Partition de la Tchécoslovaquie : que sait-on de la « mystérieuse » rencontre Klaus – Mečiar ?
Tout au long de cette année, Tchèques et Slovaques se rappellent les événements de 1992 qui ont sonné le glas de leur Etat commun. Parmi les dates à retenir, le 17 juillet, jour de l’adoption de la Déclaration d’indépendance de la République slovaque ou encore la démission du président Václav Havel trois jours plus tard. Si certains citoyens de l’ancienne République fédérale espéraient encore que la division du pays puisse être évitée, cet espoir s’est définitivement évanoui le 26 août. C’est à Brno, dans le jardin de la célèbre villa fonctionnaliste Tugendhat, que les Premiers ministres des deux pays ont officiellement annoncé la partition de la Tchécoslovaquie en deux Républiques indépendantes, devenue ensuite effective le 1er janvier 1993.
« La situation actuelle est intenable ». C’est ce qu’a expliqué, très tard dans la soirée, devant une foule de journalistes et au terme de longues heures de négociations avec les dirigeants tchèques, le chef du gouvernement slovaque, Vladimír Mečiar. Ce débat a été précédé d’un tête-à-tête entre ce dernier et Václav Klaus ; une rencontre décisive, selon beaucoup, mais dont le contenu exact, vingt ans après, reste encore entouré de mystère. La seule trace qui en existe dans les médias sont des photos et des images que presque tous les Tchèques et Slovaques connaissent : celles d’un jardin baigné d’un soleil estival, où deux hommes, de loin d’apparence plutôt décontractée, sont assis, seuls, autour d’une table. Sous l’ombre qu’offre un vieux platane, ils décident, et nous avons du mal à y croire tant le tableau est idyllique, de la partition d’un Etat européen.
Vingt ans après l’événement, Václav Klaus, comme de nombreux autres hommes politiques des deux pays, se félicite de ce « divorce à l’amiable », comme il l’a d’ailleurs répété dans sa lettre adressée, en juillet dernier, à Vladimír Mečiar, qui fêtait alors ses 70 ans. Voilà comment le président tchèque se souvient de ces fameuses négociations du 26 août 1992 :
« Notre rencontre à la villa Tugendhat a constitué un moment crucial dans les négociations. J’ai alors compris que mes homologues slovaques n’avaient reçu aucun mandat pour continuer dans le cadre d’un Etat commun. »

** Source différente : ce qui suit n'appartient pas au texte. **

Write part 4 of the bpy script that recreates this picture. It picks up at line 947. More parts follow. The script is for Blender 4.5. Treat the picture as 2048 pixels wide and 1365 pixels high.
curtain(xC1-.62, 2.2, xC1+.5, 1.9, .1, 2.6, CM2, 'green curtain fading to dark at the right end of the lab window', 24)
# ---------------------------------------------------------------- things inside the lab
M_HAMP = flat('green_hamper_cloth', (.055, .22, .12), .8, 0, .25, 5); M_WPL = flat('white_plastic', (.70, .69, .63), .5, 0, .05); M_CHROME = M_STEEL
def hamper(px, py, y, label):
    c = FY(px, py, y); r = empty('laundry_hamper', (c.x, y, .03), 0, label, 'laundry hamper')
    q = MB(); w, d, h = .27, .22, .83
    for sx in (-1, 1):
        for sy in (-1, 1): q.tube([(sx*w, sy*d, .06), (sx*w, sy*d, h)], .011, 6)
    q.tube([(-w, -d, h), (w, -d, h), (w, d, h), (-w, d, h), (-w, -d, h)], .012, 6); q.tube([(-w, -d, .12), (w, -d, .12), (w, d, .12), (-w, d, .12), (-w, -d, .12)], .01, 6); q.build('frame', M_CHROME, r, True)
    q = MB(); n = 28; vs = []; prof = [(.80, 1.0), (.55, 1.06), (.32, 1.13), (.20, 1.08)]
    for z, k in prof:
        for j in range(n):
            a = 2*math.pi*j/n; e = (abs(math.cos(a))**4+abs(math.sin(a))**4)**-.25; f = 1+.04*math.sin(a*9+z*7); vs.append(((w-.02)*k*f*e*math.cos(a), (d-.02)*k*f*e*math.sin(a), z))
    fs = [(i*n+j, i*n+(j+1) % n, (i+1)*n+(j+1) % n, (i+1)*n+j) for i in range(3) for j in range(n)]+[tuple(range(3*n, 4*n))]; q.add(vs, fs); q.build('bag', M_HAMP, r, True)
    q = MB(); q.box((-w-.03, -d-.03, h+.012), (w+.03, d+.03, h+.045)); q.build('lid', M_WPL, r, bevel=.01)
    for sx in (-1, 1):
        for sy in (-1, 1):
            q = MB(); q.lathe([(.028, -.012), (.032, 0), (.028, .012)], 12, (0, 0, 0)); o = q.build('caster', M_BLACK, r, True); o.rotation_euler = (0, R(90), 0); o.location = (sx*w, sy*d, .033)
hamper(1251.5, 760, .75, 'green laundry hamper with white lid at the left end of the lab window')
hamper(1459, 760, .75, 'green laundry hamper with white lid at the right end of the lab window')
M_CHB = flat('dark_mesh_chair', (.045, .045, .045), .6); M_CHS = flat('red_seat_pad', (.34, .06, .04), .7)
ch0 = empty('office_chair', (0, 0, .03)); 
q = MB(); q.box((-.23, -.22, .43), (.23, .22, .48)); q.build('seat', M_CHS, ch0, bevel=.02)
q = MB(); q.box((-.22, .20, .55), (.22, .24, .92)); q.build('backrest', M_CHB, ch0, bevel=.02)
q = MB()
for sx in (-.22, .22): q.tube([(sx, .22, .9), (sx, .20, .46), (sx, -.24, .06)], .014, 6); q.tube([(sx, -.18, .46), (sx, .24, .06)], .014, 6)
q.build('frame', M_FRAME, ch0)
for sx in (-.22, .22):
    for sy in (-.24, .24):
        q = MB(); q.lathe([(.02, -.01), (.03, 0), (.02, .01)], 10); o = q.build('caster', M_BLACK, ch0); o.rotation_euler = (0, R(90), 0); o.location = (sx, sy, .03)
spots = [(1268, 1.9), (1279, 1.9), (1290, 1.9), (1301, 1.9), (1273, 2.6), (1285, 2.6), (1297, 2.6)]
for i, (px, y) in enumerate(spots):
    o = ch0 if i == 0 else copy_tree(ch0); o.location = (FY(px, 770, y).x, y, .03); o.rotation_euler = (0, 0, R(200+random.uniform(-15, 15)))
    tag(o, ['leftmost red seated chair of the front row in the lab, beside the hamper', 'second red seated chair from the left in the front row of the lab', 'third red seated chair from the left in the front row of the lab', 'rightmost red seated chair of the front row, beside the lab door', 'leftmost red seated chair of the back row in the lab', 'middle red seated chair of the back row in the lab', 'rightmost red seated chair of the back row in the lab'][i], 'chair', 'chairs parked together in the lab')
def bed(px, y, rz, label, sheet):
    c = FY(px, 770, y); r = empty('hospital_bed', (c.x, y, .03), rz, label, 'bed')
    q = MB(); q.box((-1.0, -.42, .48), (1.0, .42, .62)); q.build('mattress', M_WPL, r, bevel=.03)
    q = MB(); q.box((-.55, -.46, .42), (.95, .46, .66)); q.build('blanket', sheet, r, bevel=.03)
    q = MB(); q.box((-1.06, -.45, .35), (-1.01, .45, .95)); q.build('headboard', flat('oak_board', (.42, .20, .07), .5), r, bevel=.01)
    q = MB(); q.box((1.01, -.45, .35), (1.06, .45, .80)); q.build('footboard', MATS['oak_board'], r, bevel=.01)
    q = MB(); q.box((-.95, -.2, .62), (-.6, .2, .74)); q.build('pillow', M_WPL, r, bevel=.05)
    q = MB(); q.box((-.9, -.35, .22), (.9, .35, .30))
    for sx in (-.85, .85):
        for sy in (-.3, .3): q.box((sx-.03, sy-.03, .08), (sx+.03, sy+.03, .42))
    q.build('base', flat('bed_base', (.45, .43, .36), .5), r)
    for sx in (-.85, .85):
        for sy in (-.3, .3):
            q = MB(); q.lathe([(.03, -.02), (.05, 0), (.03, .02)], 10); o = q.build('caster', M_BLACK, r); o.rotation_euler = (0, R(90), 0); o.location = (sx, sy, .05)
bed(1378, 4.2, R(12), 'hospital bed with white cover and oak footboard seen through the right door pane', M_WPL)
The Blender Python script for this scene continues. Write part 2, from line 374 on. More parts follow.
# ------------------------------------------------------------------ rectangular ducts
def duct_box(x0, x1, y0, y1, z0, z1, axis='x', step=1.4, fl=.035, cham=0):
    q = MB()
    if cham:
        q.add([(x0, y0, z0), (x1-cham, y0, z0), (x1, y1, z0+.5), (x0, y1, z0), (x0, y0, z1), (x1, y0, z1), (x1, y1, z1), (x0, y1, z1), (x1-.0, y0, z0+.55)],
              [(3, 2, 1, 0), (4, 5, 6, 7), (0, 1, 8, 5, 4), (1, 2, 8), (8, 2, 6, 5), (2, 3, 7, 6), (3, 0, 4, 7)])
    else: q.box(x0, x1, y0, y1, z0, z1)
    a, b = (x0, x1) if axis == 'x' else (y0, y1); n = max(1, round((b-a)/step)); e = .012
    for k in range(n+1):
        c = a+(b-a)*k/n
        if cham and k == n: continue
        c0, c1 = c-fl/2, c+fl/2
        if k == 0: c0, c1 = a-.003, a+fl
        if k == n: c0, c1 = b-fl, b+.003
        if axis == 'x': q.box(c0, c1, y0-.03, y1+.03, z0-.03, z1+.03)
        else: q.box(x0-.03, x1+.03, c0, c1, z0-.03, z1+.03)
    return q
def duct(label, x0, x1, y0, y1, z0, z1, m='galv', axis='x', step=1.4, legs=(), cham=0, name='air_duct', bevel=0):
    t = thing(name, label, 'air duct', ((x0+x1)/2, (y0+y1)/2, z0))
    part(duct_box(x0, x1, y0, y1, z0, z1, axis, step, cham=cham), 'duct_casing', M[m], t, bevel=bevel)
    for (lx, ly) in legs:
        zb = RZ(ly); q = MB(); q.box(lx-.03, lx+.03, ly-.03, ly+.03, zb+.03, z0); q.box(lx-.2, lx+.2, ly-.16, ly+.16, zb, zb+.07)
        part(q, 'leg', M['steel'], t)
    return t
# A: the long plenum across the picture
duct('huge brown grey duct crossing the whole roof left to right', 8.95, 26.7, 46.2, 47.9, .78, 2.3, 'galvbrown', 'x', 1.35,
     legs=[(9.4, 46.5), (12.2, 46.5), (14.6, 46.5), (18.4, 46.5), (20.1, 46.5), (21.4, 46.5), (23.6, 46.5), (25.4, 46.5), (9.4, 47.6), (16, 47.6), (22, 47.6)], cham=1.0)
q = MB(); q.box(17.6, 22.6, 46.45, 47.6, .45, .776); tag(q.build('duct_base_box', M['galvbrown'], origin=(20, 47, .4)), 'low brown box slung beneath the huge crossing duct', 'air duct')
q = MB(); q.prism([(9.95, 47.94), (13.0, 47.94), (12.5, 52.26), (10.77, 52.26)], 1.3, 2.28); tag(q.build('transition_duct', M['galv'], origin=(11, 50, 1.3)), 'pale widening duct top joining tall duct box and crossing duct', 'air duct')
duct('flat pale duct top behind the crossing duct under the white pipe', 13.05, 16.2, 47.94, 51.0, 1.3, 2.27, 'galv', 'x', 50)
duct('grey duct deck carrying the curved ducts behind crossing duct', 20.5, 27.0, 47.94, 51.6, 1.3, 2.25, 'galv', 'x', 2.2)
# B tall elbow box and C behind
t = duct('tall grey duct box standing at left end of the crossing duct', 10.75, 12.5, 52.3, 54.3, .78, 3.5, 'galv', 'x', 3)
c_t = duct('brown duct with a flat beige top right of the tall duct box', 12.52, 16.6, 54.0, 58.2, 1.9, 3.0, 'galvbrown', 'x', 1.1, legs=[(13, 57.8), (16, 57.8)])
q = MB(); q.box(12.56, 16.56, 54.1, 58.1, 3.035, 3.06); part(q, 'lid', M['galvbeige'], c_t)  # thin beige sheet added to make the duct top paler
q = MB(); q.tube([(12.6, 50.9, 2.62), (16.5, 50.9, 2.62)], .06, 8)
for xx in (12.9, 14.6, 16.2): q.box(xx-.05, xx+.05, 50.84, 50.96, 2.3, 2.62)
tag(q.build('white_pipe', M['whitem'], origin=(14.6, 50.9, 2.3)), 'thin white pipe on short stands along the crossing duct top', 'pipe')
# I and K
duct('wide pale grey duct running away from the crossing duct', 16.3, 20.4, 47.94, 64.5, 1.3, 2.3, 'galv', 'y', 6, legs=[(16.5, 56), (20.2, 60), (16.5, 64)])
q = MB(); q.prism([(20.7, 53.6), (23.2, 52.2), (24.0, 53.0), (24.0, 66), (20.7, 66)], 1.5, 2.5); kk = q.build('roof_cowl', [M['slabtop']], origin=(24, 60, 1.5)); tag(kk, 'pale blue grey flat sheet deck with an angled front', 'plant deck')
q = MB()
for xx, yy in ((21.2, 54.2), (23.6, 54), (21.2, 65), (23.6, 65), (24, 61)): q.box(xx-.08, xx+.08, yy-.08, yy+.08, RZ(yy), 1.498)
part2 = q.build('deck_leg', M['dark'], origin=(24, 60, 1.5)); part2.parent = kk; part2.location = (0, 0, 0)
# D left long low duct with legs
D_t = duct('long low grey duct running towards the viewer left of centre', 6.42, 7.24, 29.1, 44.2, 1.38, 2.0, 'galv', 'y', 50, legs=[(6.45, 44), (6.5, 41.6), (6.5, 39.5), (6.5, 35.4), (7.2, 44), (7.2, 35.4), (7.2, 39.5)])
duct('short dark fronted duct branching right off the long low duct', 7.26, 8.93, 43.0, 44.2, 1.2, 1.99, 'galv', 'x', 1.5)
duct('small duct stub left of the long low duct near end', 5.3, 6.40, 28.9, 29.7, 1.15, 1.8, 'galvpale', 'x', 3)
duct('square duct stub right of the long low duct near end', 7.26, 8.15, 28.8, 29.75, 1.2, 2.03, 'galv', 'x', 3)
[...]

Même si, selon Vladimír Mečiar, la situation au sein d’un Etat commun était devenue « intenable », pour l’historien Petr Roubal, c’est bel et bien Václav Klaus qui a insisté sur la rapidité des changements. C’est l’actuel président tchèque qui, en quelque sorte, serait le principal artisan de la partition. Petr Roubal :
« Le résultat le plus important de ces négociations à la villa Tugendhat, c’est cette annonce de la date précise de la scission. C’était le succès incontesté de Václav Klaus, qui a réussi à établir un itinéraire précis du processus de séparation des deux pays. Je pense que la société tchèque était prête à cela. On s’attendait un peu à ce dénouement, et non sans soulagement d’ailleurs. On avait enfin l’espoir de voir s'achever les interminables débats sur la forme de notre cohabitation. (…) Paradoxalement, c’est la partie tchèque qui a insisté pour que la séparation soit la plus rapide possible. Les négociations du 26 août représentent une victoire de Václav Klaus, car il a enfin obtenu ce qu’il voulait. »Selon Luboš Palata, journaliste du quotidien Lidové noviny, les dirigeants slovaques ont été tellement surpris par l’évolution des choses qu’ils ont alors commencé à demander certaines concessions. Conséquence de quoi, les deux Etats indépendants ont conservé une monnaie unique, la couronne tchécoslovaque, jusqu’en février 1993, et des négociations ont même été menées au sujet d’une armée commune - scénario qui ne s’est finalement pas réalisé.
Toujours selon Lidové noviny, les questions de base, à savoir qui a vraiment initié et encouragé la partition de la Tchécoslovaquie, quelles ont été les revendications concrètes de chaque partie, bref quel a exactement été le contenu des négociations tchéco-slovaques, dont celles du 26 août 1992, ces questions-là demeurent sans réponse. Une des raisons est que les témoignages des protagonistes divergent…
Ainsi, l’ancien vice-Premier ministre du gouvernement slovaque Milan Kňažko a appelé les représentants des deux pays à rendre publics les enregistrements de leurs pourparlers d’il y a vingt ans. Une idée saluée par plusieurs hommes politiques et historiens. Elle serait déjà venue à l’esprit de Vladimír Mečiar, qui compte lever le voile sur sa fameuse rencontre avec Václav Klaus dans ses Mémoires.